Write out the lines from the top of the material through the line with "def RY(a): return", exactly and with nothing added.

** start Stored data **

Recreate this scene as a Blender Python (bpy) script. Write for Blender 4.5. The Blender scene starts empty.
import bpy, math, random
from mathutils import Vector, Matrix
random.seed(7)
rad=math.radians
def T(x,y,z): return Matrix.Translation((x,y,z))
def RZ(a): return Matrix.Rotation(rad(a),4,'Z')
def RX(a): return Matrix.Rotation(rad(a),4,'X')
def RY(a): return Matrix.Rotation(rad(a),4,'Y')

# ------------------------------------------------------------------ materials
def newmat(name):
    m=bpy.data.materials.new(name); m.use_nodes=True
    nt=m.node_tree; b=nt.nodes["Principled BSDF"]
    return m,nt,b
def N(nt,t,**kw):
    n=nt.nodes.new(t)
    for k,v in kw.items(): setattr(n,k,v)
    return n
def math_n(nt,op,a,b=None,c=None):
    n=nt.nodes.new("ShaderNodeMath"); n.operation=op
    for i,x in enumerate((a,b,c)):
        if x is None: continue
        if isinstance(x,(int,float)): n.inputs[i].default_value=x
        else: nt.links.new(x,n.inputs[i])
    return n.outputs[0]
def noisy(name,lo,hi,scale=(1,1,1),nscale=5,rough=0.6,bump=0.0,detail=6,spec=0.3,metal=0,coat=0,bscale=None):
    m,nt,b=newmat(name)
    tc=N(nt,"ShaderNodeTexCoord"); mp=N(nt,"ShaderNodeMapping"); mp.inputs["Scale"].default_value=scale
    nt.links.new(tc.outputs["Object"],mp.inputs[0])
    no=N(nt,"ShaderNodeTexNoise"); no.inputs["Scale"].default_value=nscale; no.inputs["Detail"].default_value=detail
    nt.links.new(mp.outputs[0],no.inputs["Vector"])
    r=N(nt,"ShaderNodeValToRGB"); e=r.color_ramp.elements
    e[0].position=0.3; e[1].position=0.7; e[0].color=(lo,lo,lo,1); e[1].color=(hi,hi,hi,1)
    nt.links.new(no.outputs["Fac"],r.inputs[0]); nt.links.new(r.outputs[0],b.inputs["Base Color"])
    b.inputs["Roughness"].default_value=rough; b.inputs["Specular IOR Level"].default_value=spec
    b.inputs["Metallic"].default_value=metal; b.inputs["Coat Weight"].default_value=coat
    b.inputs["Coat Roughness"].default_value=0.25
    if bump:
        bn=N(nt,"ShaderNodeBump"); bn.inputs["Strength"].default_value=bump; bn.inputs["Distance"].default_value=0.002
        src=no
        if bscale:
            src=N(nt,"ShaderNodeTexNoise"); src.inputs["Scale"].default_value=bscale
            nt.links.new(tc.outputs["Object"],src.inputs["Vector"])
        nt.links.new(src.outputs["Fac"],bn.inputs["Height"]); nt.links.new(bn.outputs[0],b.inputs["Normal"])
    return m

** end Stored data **

__Response__:
Recreate this scene as a Blender Python (bpy) script. Write for Blender 4.5. The Blender scene starts empty.
import bpy, math, random
from mathutils import Vector, Matrix
random.seed(7)
rad=math.radians
def T(x,y,z): return Matrix.Translation((x,y,z))
def RZ(a): return Matrix.Rotation(rad(a),4,'Z')
def RX(a): return Matrix.Rotation(rad(a),4,'X')
def RY(a): return Matrix.Rotation(rad(a),4,'Y')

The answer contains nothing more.